Sunday, March 06, 2005

Living Wage Ordinance, Listen To Reason

Local democrats took the opportunity last week to blast President Bush’s 2006 proposed budget, which included funding cuts to the Community Development Block Grant programs. It was reported “Bloomington alone has received $126,000 less this year in federal block grant dollars than in 2002, when it got $1.086 million”. Ironically, it is this same group of democrats that is hell bent on instituting a Living Wage Ordinance that could cost the Monroe County United Ministries nearly that same amount of funding in its first year under the new ordinance.

Meri Reinhold, executive director, Monroe County United Ministries has warned that if the LWO is enacted, the cost to MCUM “could be as high as $109,000 per year, which is far beyond the funding levels available to us from the city, even if they do assist us with transition funds (such assistance, if any, is not clearly defined).

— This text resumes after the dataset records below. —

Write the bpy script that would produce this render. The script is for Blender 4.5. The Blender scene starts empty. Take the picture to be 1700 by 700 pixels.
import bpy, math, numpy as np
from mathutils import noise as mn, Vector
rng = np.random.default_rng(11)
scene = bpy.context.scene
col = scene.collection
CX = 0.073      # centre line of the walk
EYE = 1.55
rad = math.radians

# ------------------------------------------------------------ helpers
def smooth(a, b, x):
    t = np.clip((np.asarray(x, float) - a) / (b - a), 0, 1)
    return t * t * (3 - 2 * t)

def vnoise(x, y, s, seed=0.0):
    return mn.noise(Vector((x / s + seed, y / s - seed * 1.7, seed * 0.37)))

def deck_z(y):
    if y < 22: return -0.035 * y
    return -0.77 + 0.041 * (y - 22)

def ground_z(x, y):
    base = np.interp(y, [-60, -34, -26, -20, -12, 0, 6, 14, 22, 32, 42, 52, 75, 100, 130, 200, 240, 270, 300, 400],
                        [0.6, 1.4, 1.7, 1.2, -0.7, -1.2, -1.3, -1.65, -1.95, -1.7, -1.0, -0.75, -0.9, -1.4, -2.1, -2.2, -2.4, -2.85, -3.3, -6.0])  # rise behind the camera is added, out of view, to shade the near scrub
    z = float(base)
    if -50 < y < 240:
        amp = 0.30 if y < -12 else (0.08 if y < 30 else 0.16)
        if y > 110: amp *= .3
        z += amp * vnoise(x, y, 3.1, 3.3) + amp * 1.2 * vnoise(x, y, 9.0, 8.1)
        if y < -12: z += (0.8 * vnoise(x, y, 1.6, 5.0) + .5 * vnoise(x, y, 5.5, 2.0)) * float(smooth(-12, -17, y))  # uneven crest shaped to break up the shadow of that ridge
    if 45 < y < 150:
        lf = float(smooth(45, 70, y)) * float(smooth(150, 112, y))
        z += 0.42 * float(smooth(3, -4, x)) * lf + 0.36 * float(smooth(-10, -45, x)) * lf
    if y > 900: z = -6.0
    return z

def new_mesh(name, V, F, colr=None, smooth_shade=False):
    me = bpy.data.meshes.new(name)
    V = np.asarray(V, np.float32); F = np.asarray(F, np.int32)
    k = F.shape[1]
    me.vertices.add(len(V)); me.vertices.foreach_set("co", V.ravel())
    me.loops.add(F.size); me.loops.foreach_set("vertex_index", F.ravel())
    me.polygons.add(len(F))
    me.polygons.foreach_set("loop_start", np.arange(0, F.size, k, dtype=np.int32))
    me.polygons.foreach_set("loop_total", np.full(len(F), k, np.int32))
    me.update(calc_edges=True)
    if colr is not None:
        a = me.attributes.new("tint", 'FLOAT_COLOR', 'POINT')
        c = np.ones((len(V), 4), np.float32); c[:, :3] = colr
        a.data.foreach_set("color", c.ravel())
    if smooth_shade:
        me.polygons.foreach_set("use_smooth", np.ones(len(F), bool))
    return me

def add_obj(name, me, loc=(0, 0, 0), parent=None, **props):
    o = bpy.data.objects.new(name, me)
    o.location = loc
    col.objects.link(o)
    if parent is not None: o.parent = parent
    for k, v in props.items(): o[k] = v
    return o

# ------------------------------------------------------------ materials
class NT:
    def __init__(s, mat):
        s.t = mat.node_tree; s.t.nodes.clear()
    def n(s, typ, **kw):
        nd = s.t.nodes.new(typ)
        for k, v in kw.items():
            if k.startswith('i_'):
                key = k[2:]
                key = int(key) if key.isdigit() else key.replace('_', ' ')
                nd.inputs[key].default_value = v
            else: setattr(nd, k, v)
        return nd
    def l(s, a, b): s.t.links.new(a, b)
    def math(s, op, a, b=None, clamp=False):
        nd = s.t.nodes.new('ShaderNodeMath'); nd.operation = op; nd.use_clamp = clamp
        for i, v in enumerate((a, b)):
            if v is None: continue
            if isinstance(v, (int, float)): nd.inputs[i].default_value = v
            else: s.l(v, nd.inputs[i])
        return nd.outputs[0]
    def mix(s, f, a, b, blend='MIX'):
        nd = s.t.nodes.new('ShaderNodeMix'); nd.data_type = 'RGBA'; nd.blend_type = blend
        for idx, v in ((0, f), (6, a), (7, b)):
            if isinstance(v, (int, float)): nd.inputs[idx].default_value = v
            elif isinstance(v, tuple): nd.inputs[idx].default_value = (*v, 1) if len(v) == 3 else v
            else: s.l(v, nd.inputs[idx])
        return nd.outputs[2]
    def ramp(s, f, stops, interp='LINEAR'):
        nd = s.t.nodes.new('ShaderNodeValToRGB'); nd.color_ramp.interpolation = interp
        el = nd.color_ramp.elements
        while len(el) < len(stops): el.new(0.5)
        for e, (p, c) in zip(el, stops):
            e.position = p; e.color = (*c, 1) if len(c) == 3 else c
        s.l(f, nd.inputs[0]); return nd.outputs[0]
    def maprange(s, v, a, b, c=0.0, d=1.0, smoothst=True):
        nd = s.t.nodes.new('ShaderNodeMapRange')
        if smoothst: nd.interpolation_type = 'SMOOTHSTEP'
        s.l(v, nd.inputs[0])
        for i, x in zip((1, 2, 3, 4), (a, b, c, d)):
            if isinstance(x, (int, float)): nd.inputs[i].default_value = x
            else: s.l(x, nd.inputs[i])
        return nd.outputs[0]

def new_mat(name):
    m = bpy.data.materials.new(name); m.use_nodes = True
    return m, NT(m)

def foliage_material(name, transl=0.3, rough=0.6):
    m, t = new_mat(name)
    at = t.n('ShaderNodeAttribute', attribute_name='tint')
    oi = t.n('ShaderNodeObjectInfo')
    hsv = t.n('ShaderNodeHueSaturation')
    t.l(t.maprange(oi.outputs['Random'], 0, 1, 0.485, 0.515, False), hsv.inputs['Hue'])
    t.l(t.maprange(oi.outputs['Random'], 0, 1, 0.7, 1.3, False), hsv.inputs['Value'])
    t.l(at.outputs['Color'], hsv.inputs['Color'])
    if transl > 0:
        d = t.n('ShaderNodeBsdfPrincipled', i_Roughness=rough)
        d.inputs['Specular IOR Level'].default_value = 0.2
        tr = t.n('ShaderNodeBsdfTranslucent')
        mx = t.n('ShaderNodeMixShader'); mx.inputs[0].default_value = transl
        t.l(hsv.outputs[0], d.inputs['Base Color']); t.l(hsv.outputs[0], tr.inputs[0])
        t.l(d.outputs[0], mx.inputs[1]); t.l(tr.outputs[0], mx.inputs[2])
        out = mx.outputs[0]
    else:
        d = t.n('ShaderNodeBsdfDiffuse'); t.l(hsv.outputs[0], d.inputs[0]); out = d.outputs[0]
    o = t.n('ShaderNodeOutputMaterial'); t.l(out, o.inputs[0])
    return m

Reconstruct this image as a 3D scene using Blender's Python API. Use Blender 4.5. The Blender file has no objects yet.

Therefore, we would have to reduce our services either due to increased costs or to accommodate the loss of city funding because of our ineligibility. Reducing our services means that fewer children can come to our program, fewer children means that reductions in staff are required. Whichever course we choose, children lose, our employees lose, and in our opinion, we all lose”.

IUPUI economics professor Martin Spechler and fellow economics professors, Lloyd Orr and Gerhard Glomm, conducted a one-hour seminar on the LWO, labeled “unintended consequences” Friday afternoon at the Monroe County Public Library. Spechler called the living-wage idea “a fad” that will do more harm than good. All three suggested the city council could do more with the money by subsidizing health, housing and food programs for the poor that don’t raise their taxable incomes or decrease their eligibility for other benefits.

Now, several of the supporters, including the Mayor are attempting to salvage the ordinance by watering it down with exclusions and exceptions. Face it, this is a lousy ordinance, let it go, get over it. The people that can least afford it will suffer the most under this ordinance and frankly it’s not worth the cost just to be able to put up a billboard stating “Bloomington, the first city in Indiana with a living wage”. We can only hope that Mark Kruzan and Andy Ruff listen to reason and pull the plug on the LWO before it goes to the Council for a vote.